Others say they have seen them looking in their windows. Then again, it has been told, a skin-walker will sometimes attack a car, causing an accident. These beasts are fast and very agile making them impossible to catch.

If for some reason you are able to injure the skin-walker you may find a relative or neighbor with the same injury. Sometimes it is possible to track down a skin-walker, often times the tracker will know the person. Whatever you do, do not look into the eyes of one of these guys. They can paralyze you; absorb themselves into your body, taking your energy and fear to make them even stronger.

These are very powerful witches that can control your mind. They can make you do things to yourself, such as injure yourself or cause death. They have the ability to go further and run faster than a car and jump over and off of cliffs without harm. Skin-walkers are not only for the Navajo, but many of the Native American tribes have these stories. The Native Americans believe that the skin-walker will only bother them, but a few stories have surfaced where Caucasian families were attacked by one.

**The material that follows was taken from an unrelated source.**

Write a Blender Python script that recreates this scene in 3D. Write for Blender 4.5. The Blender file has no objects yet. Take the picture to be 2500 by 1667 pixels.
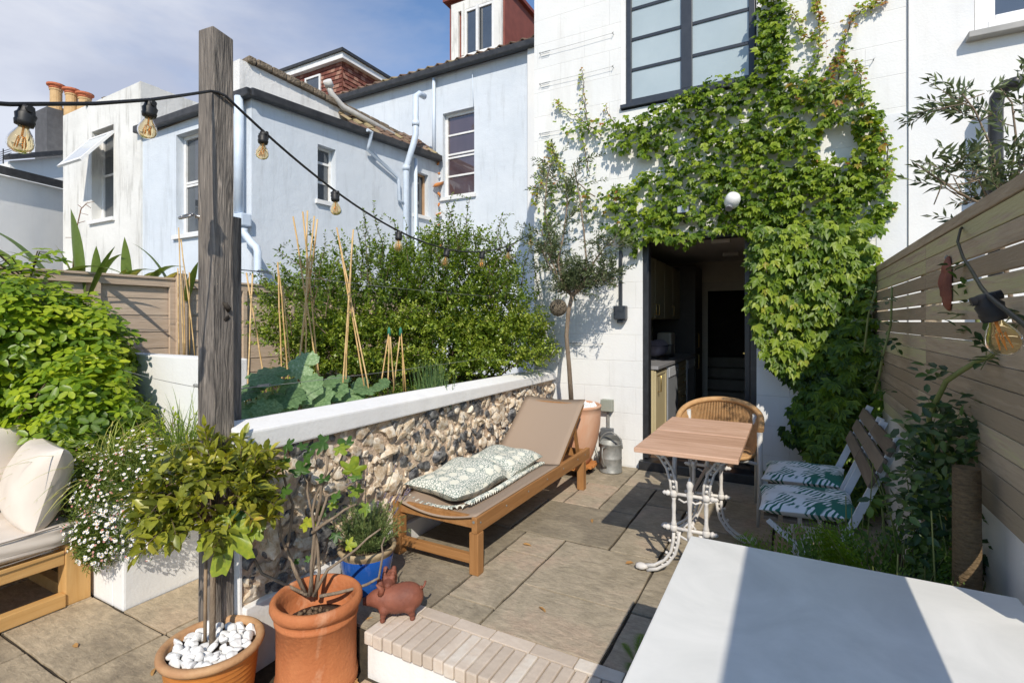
import bpy, bmesh, math, random
import numpy as np
from mathutils import Vector, Matrix
random.seed(7); rng = np.random.default_rng(7)
C = bpy.context.scene
R = math.radians
# ---------------------------------------------------------------- camera, sky, sun, exposure
CAM_H = 1.42; YAW = R(28.55)
cd = bpy.data.cameras.new('camera'); cam = bpy.data.objects.new('camera', cd)
C.collection.objects.link(cam); C.camera = cam
cam.location = (0, 0, CAM_H); cam.rotation_euler = (R(90), 0, YAW)
cd.sensor_width = 36; cd.lens = 18.0; cd.shift_y = -(833.5-785)/2500
cd.clip_start = 0.02; cd.clip_end = 600
SUN = Vector((0.44, -0.755, 0.74)).normalized()
w = bpy.data.worlds.new('World'); C.world = w; w.use_nodes = True
nt = w.node_tree; nt.nodes.clear()
out = nt.nodes.new('ShaderNodeOutputWorld'); bg = nt.nodes.new('ShaderNodeBackground')
sky = nt.nodes.new('ShaderNodeTexSky'); sky.sky_type = 'NISHITA'; sky.sun_disc = False
sky.sun_elevation = math.asin(SUN.z); sky.sun_rotation = math.atan2(SUN.x, SUN.y)
sky.altitude = 0; sky.air_density = 1.0; sky.dust_density = 0.15; sky.ozone_density = 4.5
tc = nt.nodes.new('ShaderNodeTexCoord'); mp = nt.nodes.new('ShaderNodeMapping')
mp.inputs['Scale'].default_value = (1.0, 1.0, 2.6); mp.inputs['Location'].default_value = (0.35, 0.2, 0.15)
nz = nt.nodes.new('ShaderNodeTexNoise'); nz.inputs['Scale'].default_value = 2.1
nz.inputs['Detail'].default_value = 9; nz.inputs['Roughness'].default_value = 0.55; nz.inputs['Distortion'].default_value = 0.35
sep = nt.nodes.new('ShaderNodeSeparateXYZ')
grad = nt.nodes.new('ShaderNodeMath'); grad.operation = 'MULTIPLY_ADD'     # clouds gather to the left (-X) of the sky
grad.inputs[1].default_value = -1.55; grad.inputs[2].default_value = -0.96
addn = nt.nodes.new('ShaderNodeMath'); addn.operation = 'ADD'
rp = nt.nodes.new('ShaderNodeValToRGB')
rp.color_ramp.elements[0].position = 0.36; rp.color_ramp.elements[0].color = (0, 0, 0, 1)
rp.color_ramp.elements[1].position = 0.78; rp.color_ramp.elements[1].color = (1, 1, 1, 1)
mx = nt.nodes.new('ShaderNodeMix'); mx.data_type = 'RGBA'
mul = nt.nodes.new('ShaderNodeMath'); mul.operation = 'MULTIPLY'; mul.inputs[1].default_value = 0.86
nt.links.new(tc.outputs['Generated'], mp.inputs[0]); nt.links.new(mp.outputs[0], nz.inputs['Vector'])
nt.links.new(tc.outputs['Generated'], sep.inputs[0]); nt.links.new(sep.outputs[0], grad.inputs[0])
nt.links.new(nz.outputs[0], addn.inputs[0]); nt.links.new(grad.outputs[0], addn.inputs[1])
nt.links.new(addn.outputs[0], rp.inputs[0]); nt.links.new(rp.outputs[0], mul.inputs[0])
nt.links.new(mul.outputs[0], mx.inputs[0]); nt.links.new(sky.outputs[0], mx.inputs[6])
cn = nt.nodes.new('ShaderNodeTexNoise'); cn.inputs['Scale'].default_value = 3.4; cn.inputs['Detail'].default_value = 6; nt.links.new(mp.outputs[0], cn.inputs['Vector'])
cr = nt.nodes.new('ShaderNodeValToRGB'); cr.color_ramp.elements[0].position = .38; cr.color_ramp.elements[1].position = .64
cr.color_ramp.elements[0].color = (3.1, 3.3, 4.0, 1); cr.color_ramp.elements[1].color = (4.7, 4.8, 5.2, 1)
nt.links.new(cn.outputs[0], cr.inputs[0]); nt.links.new(cr.outputs[0], mx.inputs[7])
nt.links.new(mx.outputs[2], bg.inputs[0]); bg.inputs[1].default_value = 0.15
nt.links.new(bg.outputs[0], out.inputs[0])
sl = bpy.data.lights.new('sun', 'SUN'); sl.energy = 3.8; sl.angle = R(0.55); sl.color = (1.0, 0.92, 0.80)
so = bpy.data.objects.new('sun', sl); C.collection.objects.link(so)
so.rotation_euler = (-SUN).to_track_quat('-Z', 'Y').to_euler(); so.location = (3, -5, 6)
C.view_settings.view_transform = 'Standard'; C.view_settings.look = 'None'
C.view_settings.exposure = 0.24; C.view_settings.gamma = 1
C.render.engine = 'CYCLES'
C.cycles.transparent_max_bounces = 12
# ---------------------------------------------------------------- measuring helpers (photo pixel of the 2500 px picture -> real place)
F2 = Vector((-math.sin(YAW), math.cos(YAW))); R2 = Vector((math.cos(YAW), math.sin(YAW)))
def ray(px, py):
    u = (px-1250)/1250.0; v = (785-py)/1250.0
    return Vector((F2.x+u*R2.x, F2.y+u*R2.y, v))
def at(px, py, ax, val):
    d = ray(px, py); i = 'xyz'.index(ax); c = (0, 0, CAM_H)
    t = (val-c[i])/d[i]
    return Vector((t*d.x, t*d.y, CAM_H+t*d.z))
def dp(px, py, depth):
    d = ray(px, py); return Vector((d.x*depth, d.y*depth, CAM_H+d.z*depth))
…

The skin-walker is commonly associated with the Navajo people, but others have similar traditions.  In Norse tradition a Skin-walker was a person with the ability to travel in spirit form in the shape of an animal to learn secrets. The ability to travel in spirit form, along with gaining other attributes of the animal, was gained by wearing animal skins. The best know example is the ber sarkur or bear shirt warrior who would take on the strength, stamina, and battle rage of a bear. Ber sarkur is the origin of the word  berserker.

 

Also according to Norse Mythology the Norse hero Sigmund and his son Sinfiolti became skin-walker for a short time after discovering two magical wolf skins. The story relates how they were overcome by the wolf’s animal instincts and began fighting over meat. The pair decided to burn the skins after Sigmund nearly killed his son.

 

Another tradition familiar to many is the werewolf.   The key characteristic of the werewolf, or lycanthrope, is the ability to shape-shift into a wolf or an anthropomorphic wolf-like creature. Whether the result of a curse or purposely achieved, the transformation is usually associated with the appearance of a full moon. One well “well-known” attribute of werewolves, their vulnerability only to silver weaponry, is directly derived from modern fiction.

 

Whatever the tradition one aspect of the skin-walker is almost universal is that the skin-walker is an evil creature. Even the traditions that portray the skin-walker as a good person in human form, that same person becomes an evil vicious beast while in animal form.

 

Perhaps a quote from the 1941 film “The Wolf Man” sums it up best.

 

Even a man who is pure in heart

and says his prayers by night

may become a wolf when the wolfbane blooms

and the autumn moon is bright.

 

Skin-walker Powers and Abilities of

  • They are common to Native American belief
  • They are also known in most cultures around the world
  • People seem to be fascinated with the Skin-walker
  • There are many television shows and movies involving the Skin-walker
  • They are evil
  • The Native Americans believe them to be, for the most part male.
  • They are strong, fast and agile
  • If you have seen a skin-walker you probably know them in their human form
  • They gained their supernatural abilities by murdering a close relative.
  • They travel by night and desecrate holy things.
  • They have a superior sense of smell even in human form.
  • They must wear the pelt of the animal they wish to become.
  • The skin-walker loves the light
  • It is believed that by looking into the eyes of one, they can absorb your energy and power.
  • Their eyes glow like an animals in the dark
  • The skin-walker can make noises like an animal or human. The noises can include a baby’s cries or that of a relative.
  • They can read the human mind.

 

Skin-walker Weakness

 

  • In Navajo myth, the only way to kill a skin-walker is with a bullet dipped in white ash. others believe a skin-walker can be killed by saying their true name.